##### Source material #####

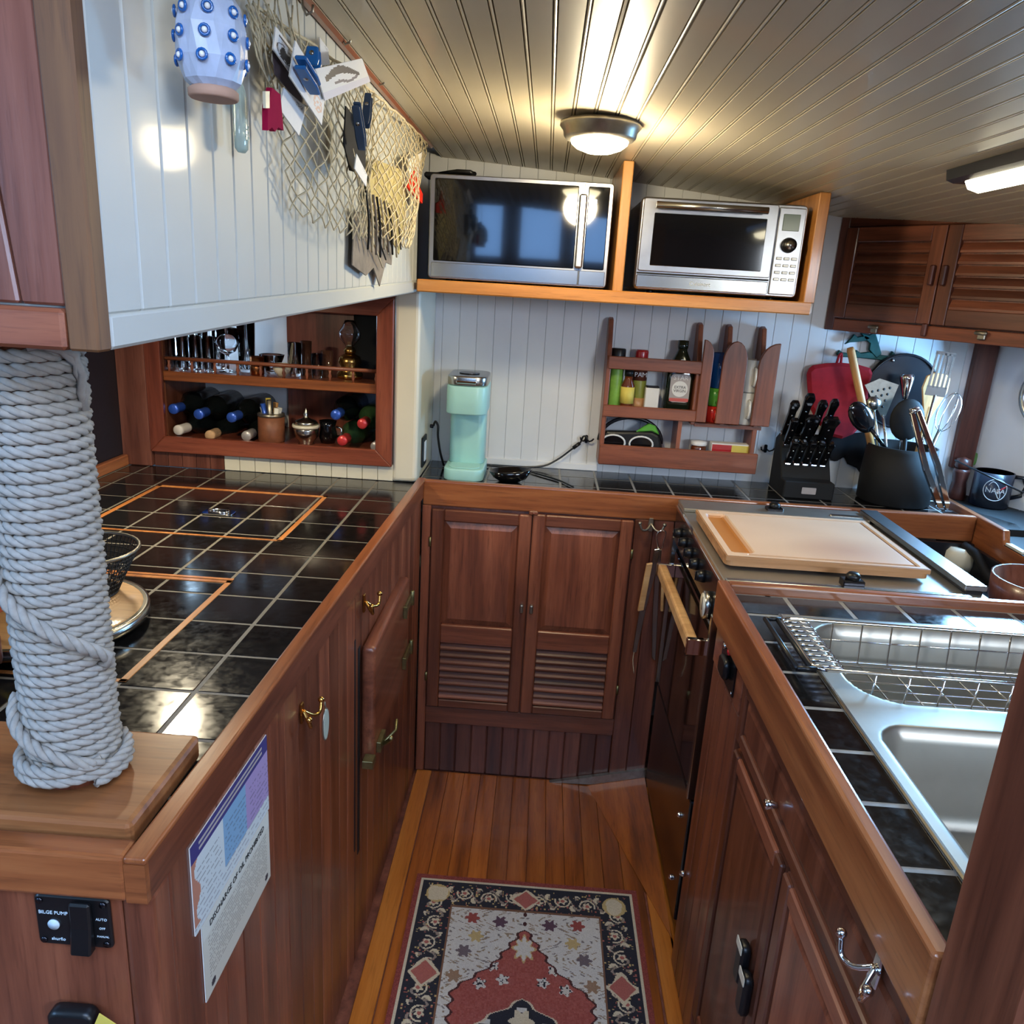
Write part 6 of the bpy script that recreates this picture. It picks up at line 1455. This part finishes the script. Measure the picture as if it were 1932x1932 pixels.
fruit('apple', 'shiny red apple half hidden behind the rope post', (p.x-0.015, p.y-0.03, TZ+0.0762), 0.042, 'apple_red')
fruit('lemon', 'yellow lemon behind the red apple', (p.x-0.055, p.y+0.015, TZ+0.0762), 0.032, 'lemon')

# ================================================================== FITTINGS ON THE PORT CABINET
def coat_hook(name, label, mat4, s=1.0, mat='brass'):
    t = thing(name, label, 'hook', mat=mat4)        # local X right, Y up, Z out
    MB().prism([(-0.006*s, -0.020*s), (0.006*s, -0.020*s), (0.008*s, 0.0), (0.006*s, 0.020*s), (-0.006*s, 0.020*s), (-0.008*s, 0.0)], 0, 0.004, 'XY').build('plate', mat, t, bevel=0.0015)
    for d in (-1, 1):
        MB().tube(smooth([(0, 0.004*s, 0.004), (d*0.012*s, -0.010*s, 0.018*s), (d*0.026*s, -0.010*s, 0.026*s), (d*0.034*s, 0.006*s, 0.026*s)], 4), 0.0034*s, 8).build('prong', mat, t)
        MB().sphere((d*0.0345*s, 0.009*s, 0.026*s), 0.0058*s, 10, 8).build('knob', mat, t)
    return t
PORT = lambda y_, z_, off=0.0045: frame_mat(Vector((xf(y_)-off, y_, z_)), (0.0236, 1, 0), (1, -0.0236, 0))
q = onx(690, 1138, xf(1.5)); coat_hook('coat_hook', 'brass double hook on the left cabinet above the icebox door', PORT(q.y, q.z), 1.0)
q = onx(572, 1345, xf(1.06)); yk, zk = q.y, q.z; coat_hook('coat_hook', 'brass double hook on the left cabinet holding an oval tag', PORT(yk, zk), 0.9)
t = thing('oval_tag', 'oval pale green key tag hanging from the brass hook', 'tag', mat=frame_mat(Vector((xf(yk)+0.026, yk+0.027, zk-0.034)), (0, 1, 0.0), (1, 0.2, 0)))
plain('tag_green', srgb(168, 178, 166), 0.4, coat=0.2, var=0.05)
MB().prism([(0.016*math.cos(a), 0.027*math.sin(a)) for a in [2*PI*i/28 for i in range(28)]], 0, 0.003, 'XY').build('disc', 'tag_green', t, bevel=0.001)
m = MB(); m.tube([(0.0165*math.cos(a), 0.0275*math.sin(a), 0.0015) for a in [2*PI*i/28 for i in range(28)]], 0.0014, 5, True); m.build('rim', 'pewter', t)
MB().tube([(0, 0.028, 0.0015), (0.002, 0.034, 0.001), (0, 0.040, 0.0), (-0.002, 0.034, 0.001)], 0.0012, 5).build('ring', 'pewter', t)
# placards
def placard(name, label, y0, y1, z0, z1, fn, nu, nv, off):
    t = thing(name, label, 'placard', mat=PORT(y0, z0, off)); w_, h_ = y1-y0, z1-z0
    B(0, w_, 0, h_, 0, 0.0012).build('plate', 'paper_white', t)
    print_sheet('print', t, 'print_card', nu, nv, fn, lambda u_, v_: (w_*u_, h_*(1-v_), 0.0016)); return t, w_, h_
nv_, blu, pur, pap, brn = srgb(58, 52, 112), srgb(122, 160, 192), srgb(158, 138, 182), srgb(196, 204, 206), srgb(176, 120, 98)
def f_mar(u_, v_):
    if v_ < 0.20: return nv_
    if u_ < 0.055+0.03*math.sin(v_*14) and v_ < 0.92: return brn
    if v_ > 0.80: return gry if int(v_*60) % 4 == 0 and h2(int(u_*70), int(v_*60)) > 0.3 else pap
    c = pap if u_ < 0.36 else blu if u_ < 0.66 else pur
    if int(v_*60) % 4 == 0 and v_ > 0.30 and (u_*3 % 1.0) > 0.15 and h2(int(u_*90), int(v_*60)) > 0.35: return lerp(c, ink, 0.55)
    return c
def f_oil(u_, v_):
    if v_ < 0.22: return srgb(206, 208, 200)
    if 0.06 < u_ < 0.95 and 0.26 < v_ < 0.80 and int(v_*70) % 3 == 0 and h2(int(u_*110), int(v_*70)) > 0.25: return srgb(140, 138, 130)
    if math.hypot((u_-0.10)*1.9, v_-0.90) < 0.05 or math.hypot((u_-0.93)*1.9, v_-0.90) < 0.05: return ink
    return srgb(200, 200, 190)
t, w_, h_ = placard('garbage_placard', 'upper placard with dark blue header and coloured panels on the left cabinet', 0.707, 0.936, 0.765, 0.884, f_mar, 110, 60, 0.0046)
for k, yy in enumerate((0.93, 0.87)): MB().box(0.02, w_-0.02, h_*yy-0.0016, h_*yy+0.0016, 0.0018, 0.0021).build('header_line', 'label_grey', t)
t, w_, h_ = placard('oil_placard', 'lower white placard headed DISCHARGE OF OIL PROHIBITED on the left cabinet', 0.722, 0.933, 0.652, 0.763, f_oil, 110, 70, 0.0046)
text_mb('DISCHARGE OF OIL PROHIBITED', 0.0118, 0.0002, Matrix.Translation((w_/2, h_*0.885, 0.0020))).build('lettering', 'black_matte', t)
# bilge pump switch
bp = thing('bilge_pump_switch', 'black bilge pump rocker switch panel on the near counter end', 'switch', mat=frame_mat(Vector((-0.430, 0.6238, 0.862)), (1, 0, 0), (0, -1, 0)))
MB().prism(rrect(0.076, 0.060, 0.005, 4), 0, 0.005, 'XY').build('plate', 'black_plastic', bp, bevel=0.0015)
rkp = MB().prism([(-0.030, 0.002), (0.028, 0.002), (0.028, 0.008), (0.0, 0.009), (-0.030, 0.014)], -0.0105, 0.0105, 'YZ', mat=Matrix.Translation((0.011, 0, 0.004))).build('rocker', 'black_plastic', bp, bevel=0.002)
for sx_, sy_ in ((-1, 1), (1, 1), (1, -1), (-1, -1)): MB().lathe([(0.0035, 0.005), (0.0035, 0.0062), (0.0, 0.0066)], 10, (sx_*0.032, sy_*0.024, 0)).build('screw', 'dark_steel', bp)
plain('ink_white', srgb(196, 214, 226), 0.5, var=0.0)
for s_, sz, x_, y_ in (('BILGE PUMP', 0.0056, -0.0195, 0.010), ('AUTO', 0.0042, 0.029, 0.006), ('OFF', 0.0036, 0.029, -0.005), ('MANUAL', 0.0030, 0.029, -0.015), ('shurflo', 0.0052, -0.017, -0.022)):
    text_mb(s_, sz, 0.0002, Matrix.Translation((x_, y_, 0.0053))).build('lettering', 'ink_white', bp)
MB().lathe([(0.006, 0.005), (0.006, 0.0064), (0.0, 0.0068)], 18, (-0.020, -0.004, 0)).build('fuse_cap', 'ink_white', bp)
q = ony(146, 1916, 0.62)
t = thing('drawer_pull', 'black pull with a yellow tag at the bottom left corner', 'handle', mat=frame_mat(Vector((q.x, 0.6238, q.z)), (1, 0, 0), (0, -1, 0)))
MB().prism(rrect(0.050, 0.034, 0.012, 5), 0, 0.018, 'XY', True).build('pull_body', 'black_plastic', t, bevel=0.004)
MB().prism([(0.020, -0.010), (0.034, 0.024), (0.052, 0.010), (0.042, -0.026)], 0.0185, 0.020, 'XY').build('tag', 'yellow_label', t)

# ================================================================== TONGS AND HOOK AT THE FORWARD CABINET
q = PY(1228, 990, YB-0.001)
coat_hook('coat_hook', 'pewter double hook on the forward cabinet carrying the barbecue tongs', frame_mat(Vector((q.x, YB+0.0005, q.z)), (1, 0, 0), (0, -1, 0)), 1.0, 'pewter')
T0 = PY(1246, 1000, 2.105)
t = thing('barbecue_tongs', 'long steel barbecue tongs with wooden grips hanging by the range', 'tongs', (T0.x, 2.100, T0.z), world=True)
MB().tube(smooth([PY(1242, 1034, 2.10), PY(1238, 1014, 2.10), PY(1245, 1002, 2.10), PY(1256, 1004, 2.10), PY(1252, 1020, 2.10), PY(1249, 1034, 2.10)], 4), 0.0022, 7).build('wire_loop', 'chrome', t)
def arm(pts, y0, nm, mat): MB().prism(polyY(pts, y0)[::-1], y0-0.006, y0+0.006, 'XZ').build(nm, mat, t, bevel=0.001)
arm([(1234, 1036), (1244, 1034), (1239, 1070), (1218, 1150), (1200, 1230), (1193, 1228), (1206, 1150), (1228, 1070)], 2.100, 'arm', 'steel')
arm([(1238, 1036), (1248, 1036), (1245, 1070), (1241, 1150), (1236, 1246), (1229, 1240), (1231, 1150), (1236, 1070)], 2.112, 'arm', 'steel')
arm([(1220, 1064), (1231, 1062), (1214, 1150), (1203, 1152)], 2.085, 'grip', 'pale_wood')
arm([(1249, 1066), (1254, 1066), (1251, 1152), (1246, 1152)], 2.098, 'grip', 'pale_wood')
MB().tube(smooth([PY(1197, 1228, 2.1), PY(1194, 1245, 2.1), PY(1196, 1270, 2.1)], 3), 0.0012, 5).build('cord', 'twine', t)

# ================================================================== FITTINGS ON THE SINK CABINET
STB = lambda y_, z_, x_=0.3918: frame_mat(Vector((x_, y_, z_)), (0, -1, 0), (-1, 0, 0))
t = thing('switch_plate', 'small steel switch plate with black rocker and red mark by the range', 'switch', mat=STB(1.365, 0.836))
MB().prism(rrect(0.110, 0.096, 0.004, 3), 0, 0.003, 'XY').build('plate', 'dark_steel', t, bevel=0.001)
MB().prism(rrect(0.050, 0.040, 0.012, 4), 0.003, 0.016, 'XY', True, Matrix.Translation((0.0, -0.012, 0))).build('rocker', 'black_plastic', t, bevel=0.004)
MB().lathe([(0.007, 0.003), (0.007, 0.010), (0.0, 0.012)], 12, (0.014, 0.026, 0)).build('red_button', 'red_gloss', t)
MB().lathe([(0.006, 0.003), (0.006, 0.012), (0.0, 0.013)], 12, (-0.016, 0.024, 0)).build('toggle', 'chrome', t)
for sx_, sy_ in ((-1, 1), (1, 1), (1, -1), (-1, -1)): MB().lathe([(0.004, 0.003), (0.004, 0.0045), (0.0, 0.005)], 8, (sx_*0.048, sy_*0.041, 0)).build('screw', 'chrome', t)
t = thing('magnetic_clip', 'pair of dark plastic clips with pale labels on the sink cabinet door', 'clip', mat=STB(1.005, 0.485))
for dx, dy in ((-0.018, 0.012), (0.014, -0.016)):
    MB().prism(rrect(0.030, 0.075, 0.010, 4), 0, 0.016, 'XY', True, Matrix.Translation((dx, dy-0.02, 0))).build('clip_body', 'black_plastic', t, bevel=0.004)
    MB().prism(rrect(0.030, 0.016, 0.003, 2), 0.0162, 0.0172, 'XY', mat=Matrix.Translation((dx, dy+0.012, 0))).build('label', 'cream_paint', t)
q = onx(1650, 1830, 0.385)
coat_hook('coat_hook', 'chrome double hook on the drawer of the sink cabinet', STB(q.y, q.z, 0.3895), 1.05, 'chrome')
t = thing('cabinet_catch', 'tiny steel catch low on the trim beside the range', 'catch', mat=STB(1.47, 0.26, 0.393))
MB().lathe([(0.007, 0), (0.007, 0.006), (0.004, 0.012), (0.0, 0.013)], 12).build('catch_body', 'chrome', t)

#####

Problem requirements »
Starting with the first line of the data above and ending with the line containing "fruit('lemon', 'yellow lemon", please restate every line exactly, leaving images out.

Answer to the problem »
Write part 6 of the bpy script that recreates this picture. It picks up at line 1455. This part finishes the script. Measure the picture as if it were 1932x1932 pixels.
fruit('apple', 'shiny red apple half hidden behind the rope post', (p.x-0.015, p.y-0.03, TZ+0.0762), 0.042, 'apple_red')
fruit('lemon', 'yellow lemon behind the red apple', (p.x-0.055, p.y+0.015, TZ+0.0762), 0.032, 'lemon')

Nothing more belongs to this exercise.